“Night Women” is a story of a young woman who does whatever it takes to take care of her son even if it means prostitution. She works in close vicinity to her son’s bed but there is no other choice. The, “…innocent fabric that splits our one-room house into two spaces, two mats, two worlds” is not just a matter of a very short distance between her and her son but also the impassable line between her own personal hell and the good times she used to have with her husband and son without strange men she finds on the streets. Ironically, one of her clients gave him a radio to deafen the sounds coming from the other side of the fabric and he is given the scarf she uses during the day to sleep with as if it is a security blanket.
She notices that as he sleeps, a firefly approaches him as if it is a light to show him the way out of there but it avoids her as if there is no chance.

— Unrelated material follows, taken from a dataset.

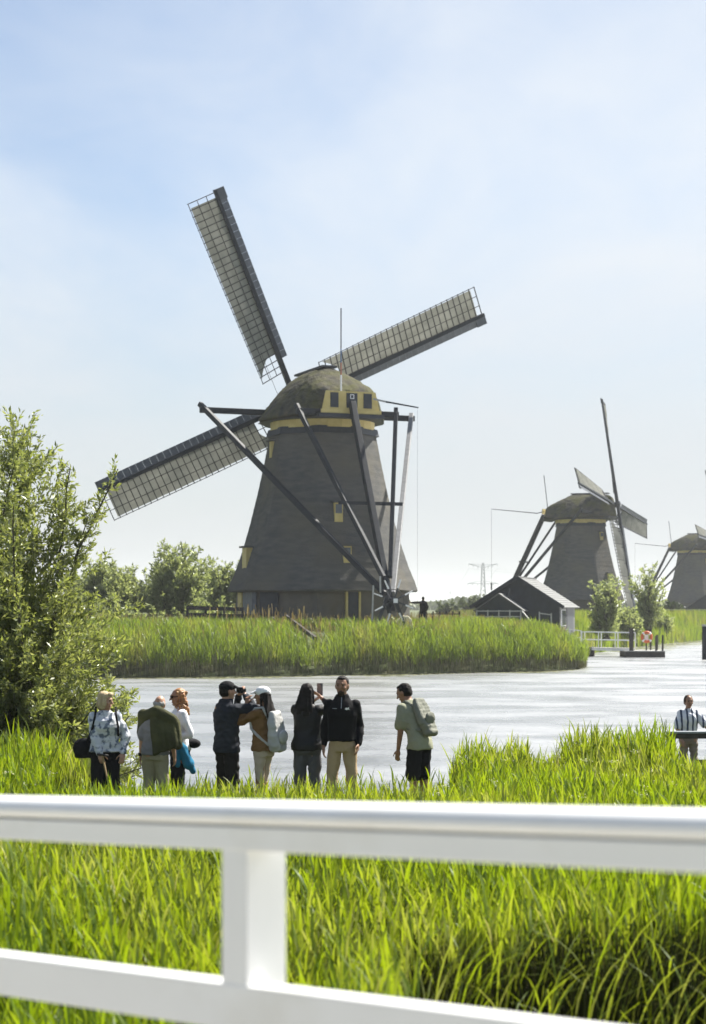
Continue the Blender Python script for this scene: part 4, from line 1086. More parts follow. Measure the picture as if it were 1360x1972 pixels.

Then she worries if that firefly is actually a blood sucking mosquito that leaves marks on his face, “as though he had spent the whole night kissing a woman with wide-open flesh wounds on her face” – just like her. She uses the butterfly metaphor to describe him as delicate and vulnerable in a very dangerous world he still has not figured out yet.
Her guilt is overwhelming her more and more everyday like a dam that is about to burst. She knows he will find our what she does soon. She lies already that the men he has walked in on were just a dream and that she wears make up at night because she is expecting divine symbols who expect her to be attractive. Her life is like her job: beautiful on the outside but empty and dark on the inside.